After finding the company noncompliant, the city council drafted a formal resolution to terminate the tax break, which was introduced on June 20. The council had planned to pass the resolution to terminate the abatement on both readings Wednesday, but changed the resolution when FedEx Supply Chain asked to withdraw the abatement. As a result, the council amended the resolution and unanimously passed on both readings a resolution to voluntarily withdraw, rather than forcibly pull the abatement.

The issue came up after completing during the city’s annual review process for tax abatement compliance. Each year, city officials review each tax abatement to make sure that the company is substantially on target with the promises for growth made to the council when the abatement was originally approved. Companies submit their progress annually for city officials to review in an SB-1 form.

The forms are reviewed by a committee that gives a recommendation to the city council on finding the company substantially compliant or noncompliant, said Mike Campbell, city council president and RDC member. The city council ultimately decides if a company is in substantial compliance, and typically, Greenwood’s gives companies a little bit of leeway if they are close to the target number, especially early on, Campbell said.

However, it was clear FedEx was not in substantial compliance, based on their metrics. The council rarely gets a noncompliance recommendations from the committee, he said.

“FedEx (Supply Chain) was woefully low on all of their commitments,” Campbell said.

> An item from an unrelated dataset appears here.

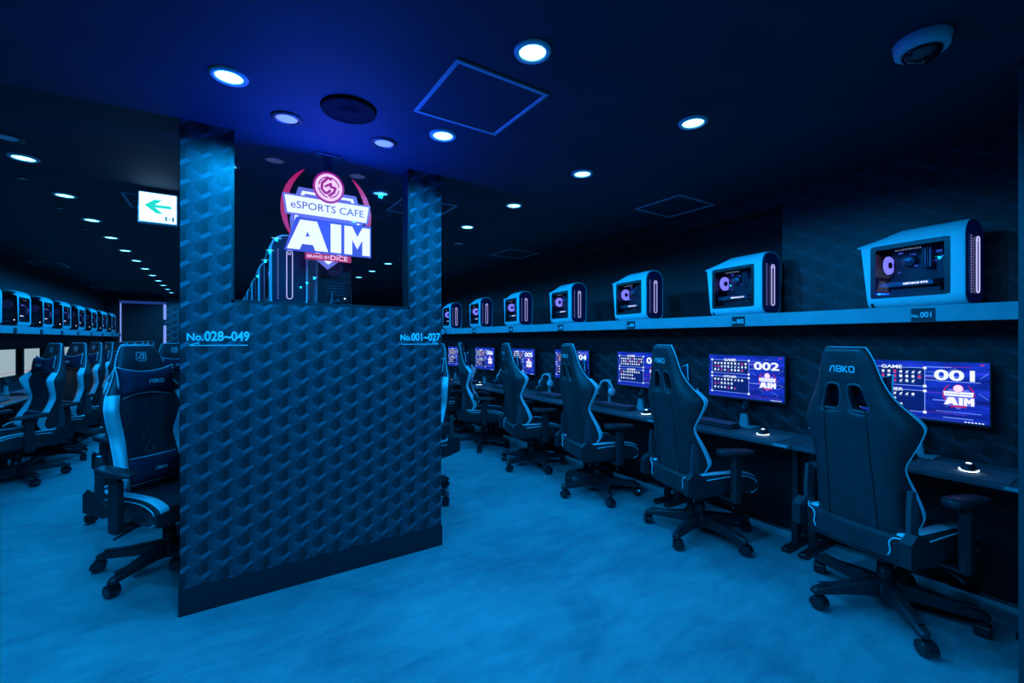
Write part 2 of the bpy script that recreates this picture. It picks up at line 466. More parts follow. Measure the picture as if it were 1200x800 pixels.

The company was supposed to save $158,000 with the abatement over five years. The company was expected to pay about $87,000 in personal property taxes over the life of the abatement and more than $1.2 million in real property taxes during the same time frame, according to city documents.

With the abatement withdrawn, the company will have to pay the rest of the taxes that were originally to be abated —$54,003. However, FedEx won’t have to pay back taxes on the $103,997 in savings it has already realized through the abatement, Campbell said.

Editor’s note: A statement from FedEx was added to this story on July 14.